Remitly Flex: a send-now, pay-later cash advance, no interest cash advance designed to smooth cash-flow gaps so customers can help recipients cover urgent needs. Remitly carries these receivables on its balance sheet (for now) and limits credit risk by capping advances to $250, setting short repayment windows, and offering the product only to “trusted senders” with established remittance histories. Since the program’s inception, charge-offs (120+ days past due) have been immaterial and 90+ delinquencies are negligible, though it’s worth noting that roughly 10% of Flex’s balances are non-current:
Remitly One: a subscription-based membership that management likens to Amazon Prime, designed to encourage habitual use of multiple products by offering perks across them. For example, Remitly One subscribers earn rewards on Wallet balances, including a 4% annual boost on USD holdings. They can repay Flex balances over 90 days instead of over 30 and their Flex recipients get instant access to funds rather than having to wait three days.

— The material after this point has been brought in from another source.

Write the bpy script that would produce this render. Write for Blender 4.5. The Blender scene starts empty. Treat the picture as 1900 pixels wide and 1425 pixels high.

In its recent Investor Day, Remitly broke down the unit economics of a Flex transaction from a Remitly One subscriber, which works out to a take rate of 6.2%, compared to 1.5% for the core consumer business. After taking loan loss provisions into account, management claims the take rate is still “at least double” the core.
(”Illustrative allocation of $9.99/month Remitly One membership fee to Flex, after other benefits; 1 Assumes 3.5% take rate, 2. Assumes 35% of cross-border revenue, 3. Assumes 10% of outstanding balance, 4. Net take rate = RLTE / Send Volume, 5. ROIC calculated as net take rate dollars associated with the Flex product as a percentage of average outstanding Flex balances”)
The fanfare around these budding initiatives and Remitly’s ongoing success growing customers and send volumes have been overshadowed by persistent fears over the impact of stablecoins. Management has tried flipping the narrative, framing stablecoins as a technology that reinforces, rather than disrupts, Remitly’s offerings.
They classify stablecoin use cases into two categories: Infrastructure and Wallet. The Infrastructure use case has primarily to do with treasury management. One annoying problem that Remitly faces is that it operates 24/7 but its bank partners do not. If Remitly expects strong demand for PHP on Saturday afternoon, it needs to make sure accounts at its Philippine bank partners, who are closed on weekends, are funded with enough pesos by 5pm Friday (or whenever the settlement cutoff time happens to be). But in doing so, Remitly is shouldering the risk that the USD/PHP exchange rate moves against them between when they pre-fund PHP in advance of weekend demand and when they must replenish the PHP currency pool when the FX market reopens. As Remitly explains in its 10K:
To enable disbursement in the receive currency, we prefund many disbursement partners one to two business days in advance based on expected send volume. Foreign exchange rate risk due to differences between the timing of transaction initiation and payment varies based on the day of the week and the bank holiday schedule; for example, disbursement prefunding is typically largest before long weekends.
It can hedge this risk or keep credit facilities on standby to meet transfer demand, but neither of those options are free and the more illiquid and volatile the local currency, the more acute these issues become. In certain corridors, stablecoins give Remitly a way to move value instantly between markets, even over the weekend when most banks are closed, and convert to PHP much closer to when payouts actually happen.